Task instructions
Transcribe the records that follow, preserving every word.

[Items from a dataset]

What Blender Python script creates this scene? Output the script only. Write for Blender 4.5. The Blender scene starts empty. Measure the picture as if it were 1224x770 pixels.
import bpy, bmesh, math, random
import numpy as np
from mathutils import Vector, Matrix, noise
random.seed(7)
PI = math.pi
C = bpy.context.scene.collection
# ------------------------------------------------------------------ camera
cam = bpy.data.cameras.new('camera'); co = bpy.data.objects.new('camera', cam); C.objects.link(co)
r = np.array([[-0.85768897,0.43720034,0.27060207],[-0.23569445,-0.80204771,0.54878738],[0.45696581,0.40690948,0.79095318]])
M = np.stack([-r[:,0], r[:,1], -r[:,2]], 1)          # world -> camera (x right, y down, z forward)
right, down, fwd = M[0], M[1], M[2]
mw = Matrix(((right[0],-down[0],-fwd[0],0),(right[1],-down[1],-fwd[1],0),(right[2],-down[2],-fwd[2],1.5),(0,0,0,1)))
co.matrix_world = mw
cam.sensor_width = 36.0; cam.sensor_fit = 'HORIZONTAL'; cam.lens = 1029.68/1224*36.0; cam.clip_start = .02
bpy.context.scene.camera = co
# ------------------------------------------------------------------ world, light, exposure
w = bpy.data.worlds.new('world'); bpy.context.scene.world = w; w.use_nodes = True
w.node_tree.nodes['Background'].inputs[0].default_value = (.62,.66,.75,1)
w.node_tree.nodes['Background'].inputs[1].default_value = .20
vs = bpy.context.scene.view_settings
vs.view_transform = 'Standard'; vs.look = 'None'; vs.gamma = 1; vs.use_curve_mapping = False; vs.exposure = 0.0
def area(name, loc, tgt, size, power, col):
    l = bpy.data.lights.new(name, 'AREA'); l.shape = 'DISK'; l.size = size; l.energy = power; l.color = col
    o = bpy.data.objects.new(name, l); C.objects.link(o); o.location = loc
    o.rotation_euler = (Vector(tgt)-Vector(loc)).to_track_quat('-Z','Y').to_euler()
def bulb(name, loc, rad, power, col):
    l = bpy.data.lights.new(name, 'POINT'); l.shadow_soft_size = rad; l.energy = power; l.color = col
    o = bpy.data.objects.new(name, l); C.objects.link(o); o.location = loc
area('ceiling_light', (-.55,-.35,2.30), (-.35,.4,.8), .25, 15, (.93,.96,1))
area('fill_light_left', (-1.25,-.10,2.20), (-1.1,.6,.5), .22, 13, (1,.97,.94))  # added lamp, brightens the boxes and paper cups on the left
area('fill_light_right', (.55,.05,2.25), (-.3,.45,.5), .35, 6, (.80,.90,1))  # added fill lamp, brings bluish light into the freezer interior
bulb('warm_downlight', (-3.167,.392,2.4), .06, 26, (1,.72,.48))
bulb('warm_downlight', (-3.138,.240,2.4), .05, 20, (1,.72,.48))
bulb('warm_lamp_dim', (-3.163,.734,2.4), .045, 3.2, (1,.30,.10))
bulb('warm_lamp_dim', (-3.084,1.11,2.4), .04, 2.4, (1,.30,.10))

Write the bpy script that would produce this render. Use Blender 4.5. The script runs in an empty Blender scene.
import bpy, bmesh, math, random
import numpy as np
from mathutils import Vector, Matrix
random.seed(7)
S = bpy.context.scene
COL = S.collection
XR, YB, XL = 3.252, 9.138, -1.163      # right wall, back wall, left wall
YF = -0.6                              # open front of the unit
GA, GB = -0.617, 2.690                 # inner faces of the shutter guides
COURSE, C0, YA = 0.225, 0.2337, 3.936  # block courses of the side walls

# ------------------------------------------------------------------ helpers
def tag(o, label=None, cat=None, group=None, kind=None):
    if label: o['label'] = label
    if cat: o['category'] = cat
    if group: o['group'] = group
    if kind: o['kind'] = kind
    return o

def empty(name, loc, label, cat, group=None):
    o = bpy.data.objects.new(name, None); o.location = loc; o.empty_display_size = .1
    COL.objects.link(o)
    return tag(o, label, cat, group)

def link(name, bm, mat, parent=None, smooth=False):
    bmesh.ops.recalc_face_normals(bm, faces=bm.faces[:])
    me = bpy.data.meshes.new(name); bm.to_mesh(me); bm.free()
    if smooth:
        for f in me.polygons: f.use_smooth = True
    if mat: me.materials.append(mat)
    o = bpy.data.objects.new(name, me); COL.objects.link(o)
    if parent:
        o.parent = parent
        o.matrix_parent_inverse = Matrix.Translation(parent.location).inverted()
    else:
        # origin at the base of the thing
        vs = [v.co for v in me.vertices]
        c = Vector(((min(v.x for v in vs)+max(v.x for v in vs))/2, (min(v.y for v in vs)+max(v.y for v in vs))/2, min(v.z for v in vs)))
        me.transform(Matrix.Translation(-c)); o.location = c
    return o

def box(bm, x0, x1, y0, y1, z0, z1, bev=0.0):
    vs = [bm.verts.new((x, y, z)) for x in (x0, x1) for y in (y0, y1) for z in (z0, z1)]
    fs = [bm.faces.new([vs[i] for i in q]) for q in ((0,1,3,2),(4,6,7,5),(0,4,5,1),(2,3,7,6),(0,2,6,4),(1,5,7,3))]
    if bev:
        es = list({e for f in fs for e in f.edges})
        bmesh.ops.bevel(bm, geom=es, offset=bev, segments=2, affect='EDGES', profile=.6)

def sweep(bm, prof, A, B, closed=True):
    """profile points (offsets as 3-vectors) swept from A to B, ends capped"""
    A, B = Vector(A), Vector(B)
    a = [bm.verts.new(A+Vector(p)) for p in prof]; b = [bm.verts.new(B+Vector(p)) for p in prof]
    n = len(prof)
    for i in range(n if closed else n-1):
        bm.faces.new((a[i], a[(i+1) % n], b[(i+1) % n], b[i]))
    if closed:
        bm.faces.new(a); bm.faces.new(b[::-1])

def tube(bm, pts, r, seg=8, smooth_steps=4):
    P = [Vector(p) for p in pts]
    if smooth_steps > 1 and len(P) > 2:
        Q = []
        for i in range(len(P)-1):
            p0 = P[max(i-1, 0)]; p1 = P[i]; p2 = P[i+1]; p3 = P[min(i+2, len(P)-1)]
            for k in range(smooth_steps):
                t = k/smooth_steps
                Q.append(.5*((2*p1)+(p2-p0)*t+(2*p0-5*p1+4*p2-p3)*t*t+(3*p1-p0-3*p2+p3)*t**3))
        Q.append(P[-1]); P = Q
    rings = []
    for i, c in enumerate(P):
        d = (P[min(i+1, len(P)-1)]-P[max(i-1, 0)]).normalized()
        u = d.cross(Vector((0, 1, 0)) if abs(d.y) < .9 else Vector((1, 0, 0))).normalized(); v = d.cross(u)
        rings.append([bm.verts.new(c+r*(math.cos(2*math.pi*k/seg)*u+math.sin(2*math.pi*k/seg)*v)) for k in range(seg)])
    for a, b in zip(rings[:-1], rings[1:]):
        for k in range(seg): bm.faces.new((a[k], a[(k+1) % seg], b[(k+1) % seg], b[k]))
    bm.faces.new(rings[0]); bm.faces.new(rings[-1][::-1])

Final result
What Blender Python script creates this scene? Output the script only. Write for Blender 4.5. The Blender scene starts empty. Measure the picture as if it were 1224x770 pixels.
import bpy, bmesh, math, random
import numpy as np
from mathutils import Vector, Matrix, noise
random.seed(7)
PI = math.pi
C = bpy.context.scene.collection
# ------------------------------------------------------------------ camera
cam = bpy.data.cameras.new('camera'); co = bpy.data.objects.new('camera', cam); C.objects.link(co)
r = np.array([[-0.85768897,0.43720034,0.27060207],[-0.23569445,-0.80204771,0.54878738],[0.45696581,0.40690948,0.79095318]])
M = np.stack([-r[:,0], r[:,1], -r[:,2]], 1)          # world -> camera (x right, y down, z forward)
right, down, fwd = M[0], M[1], M[2]
mw = Matrix(((right[0],-down[0],-fwd[0],0),(right[1],-down[1],-fwd[1],0),(right[2],-down[2],-fwd[2],1.5),(0,0,0,1)))
co.matrix_world = mw
cam.sensor_width = 36.0; cam.sensor_fit = 'HORIZONTAL'; cam.lens = 1029.68/1224*36.0; cam.clip_start = .02
bpy.context.scene.camera = co
# ------------------------------------------------------------------ world, light, exposure
w = bpy.data.worlds.new('world'); bpy.context.scene.world = w; w.use_nodes = True
w.node_tree.nodes['Background'].inputs[0].default_value = (.62,.66,.75,1)
w.node_tree.nodes['Background'].inputs[1].default_value = .20
vs = bpy.context.scene.view_settings
vs.view_transform = 'Standard'; vs.look = 'None'; vs.gamma = 1; vs.use_curve_mapping = False; vs.exposure = 0.0
def area(name, loc, tgt, size, power, col):
    l = bpy.data.lights.new(name, 'AREA'); l.shape = 'DISK'; l.size = size; l.energy = power; l.color = col
    o = bpy.data.objects.new(name, l); C.objects.link(o); o.location = loc
    o.rotation_euler = (Vector(tgt)-Vector(loc)).to_track_quat('-Z','Y').to_euler()
def bulb(name, loc, rad, power, col):
    l = bpy.data.lights.new(name, 'POINT'); l.shadow_soft_size = rad; l.energy = power; l.color = col
    o = bpy.data.objects.new(name, l); C.objects.link(o); o.location = loc
area('ceiling_light', (-.55,-.35,2.30), (-.35,.4,.8), .25, 15, (.93,.96,1))
area('fill_light_left', (-1.25,-.10,2.20), (-1.1,.6,.5), .22, 13, (1,.97,.94))  # added lamp, brightens the boxes and paper cups on the left
area('fill_light_right', (.55,.05,2.25), (-.3,.45,.5), .35, 6, (.80,.90,1))  # added fill lamp, brings bluish light into the freezer interior
bulb('warm_downlight', (-3.167,.392,2.4), .06, 26, (1,.72,.48))
bulb('warm_downlight', (-3.138,.240,2.4), .05, 20, (1,.72,.48))
bulb('warm_lamp_dim', (-3.163,.734,2.4), .045, 3.2, (1,.30,.10))
bulb('warm_lamp_dim', (-3.084,1.11,2.4), .04, 2.4, (1,.30,.10))

Write the bpy script that would produce this render. Use Blender 4.5. The script runs in an empty Blender scene.
import bpy, bmesh, math, random
import numpy as np
from mathutils import Vector, Matrix
random.seed(7)
S = bpy.context.scene
COL = S.collection
XR, YB, XL = 3.252, 9.138, -1.163      # right wall, back wall, left wall
YF = -0.6                              # open front of the unit
GA, GB = -0.617, 2.690                 # inner faces of the shutter guides
COURSE, C0, YA = 0.225, 0.2337, 3.936  # block courses of the side walls

# ------------------------------------------------------------------ helpers
def tag(o, label=None, cat=None, group=None, kind=None):
    if label: o['label'] = label
    if cat: o['category'] = cat
    if group: o['group'] = group
    if kind: o['kind'] = kind
    return o

def empty(name, loc, label, cat, group=None):
    o = bpy.data.objects.new(name, None); o.location = loc; o.empty_display_size = .1
    COL.objects.link(o)
    return tag(o, label, cat, group)

def link(name, bm, mat, parent=None, smooth=False):
    bmesh.ops.recalc_face_normals(bm, faces=bm.faces[:])
    me = bpy.data.meshes.new(name); bm.to_mesh(me); bm.free()
    if smooth:
        for f in me.polygons: f.use_smooth = True
    if mat: me.materials.append(mat)
    o = bpy.data.objects.new(name, me); COL.objects.link(o)
    if parent:
        o.parent = parent
        o.matrix_parent_inverse = Matrix.Translation(parent.location).inverted()
    else:
        # origin at the base of the thing
        vs = [v.co for v in me.vertices]
        c = Vector(((min(v.x for v in vs)+max(v.x for v in vs))/2, (min(v.y for v in vs)+max(v.y for v in vs))/2, min(v.z for v in vs)))
        me.transform(Matrix.Translation(-c)); o.location = c
    return o

def box(bm, x0, x1, y0, y1, z0, z1, bev=0.0):
    vs = [bm.verts.new((x, y, z)) for x in (x0, x1) for y in (y0, y1) for z in (z0, z1)]
    fs = [bm.faces.new([vs[i] for i in q]) for q in ((0,1,3,2),(4,6,7,5),(0,4,5,1),(2,3,7,6),(0,2,6,4),(1,5,7,3))]
    if bev:
        es = list({e for f in fs for e in f.edges})
        bmesh.ops.bevel(bm, geom=es, offset=bev, segments=2, affect='EDGES', profile=.6)

def sweep(bm, prof, A, B, closed=True):
    """profile points (offsets as 3-vectors) swept from A to B, ends capped"""
    A, B = Vector(A), Vector(B)
    a = [bm.verts.new(A+Vector(p)) for p in prof]; b = [bm.verts.new(B+Vector(p)) for p in prof]
    n = len(prof)
    for i in range(n if closed else n-1):
        bm.faces.new((a[i], a[(i+1) % n], b[(i+1) % n], b[i]))
    if closed:
        bm.faces.new(a); bm.faces.new(b[::-1])

def tube(bm, pts, r, seg=8, smooth_steps=4):
    P = [Vector(p) for p in pts]
    if smooth_steps > 1 and len(P) > 2:
        Q = []
        for i in range(len(P)-1):
            p0 = P[max(i-1, 0)]; p1 = P[i]; p2 = P[i+1]; p3 = P[min(i+2, len(P)-1)]
            for k in range(smooth_steps):
                t = k/smooth_steps
                Q.append(.5*((2*p1)+(p2-p0)*t+(2*p0-5*p1+4*p2-p3)*t*t+(3*p1-p0-3*p2+p3)*t**3))
        Q.append(P[-1]); P = Q
    rings = []
    for i, c in enumerate(P):
        d = (P[min(i+1, len(P)-1)]-P[max(i-1, 0)]).normalized()
        u = d.cross(Vector((0, 1, 0)) if abs(d.y) < .9 else Vector((1, 0, 0))).normalized(); v = d.cross(u)
        rings.append([bm.verts.new(c+r*(math.cos(2*math.pi*k/seg)*u+math.sin(2*math.pi*k/seg)*v)) for k in range(seg)])
    for a, b in zip(rings[:-1], rings[1:]):
        for k in range(seg): bm.faces.new((a[k], a[(k+1) % seg], b[(k+1) % seg], b[k]))
    bm.faces.new(rings[0]); bm.faces.new(rings[-1][::-1])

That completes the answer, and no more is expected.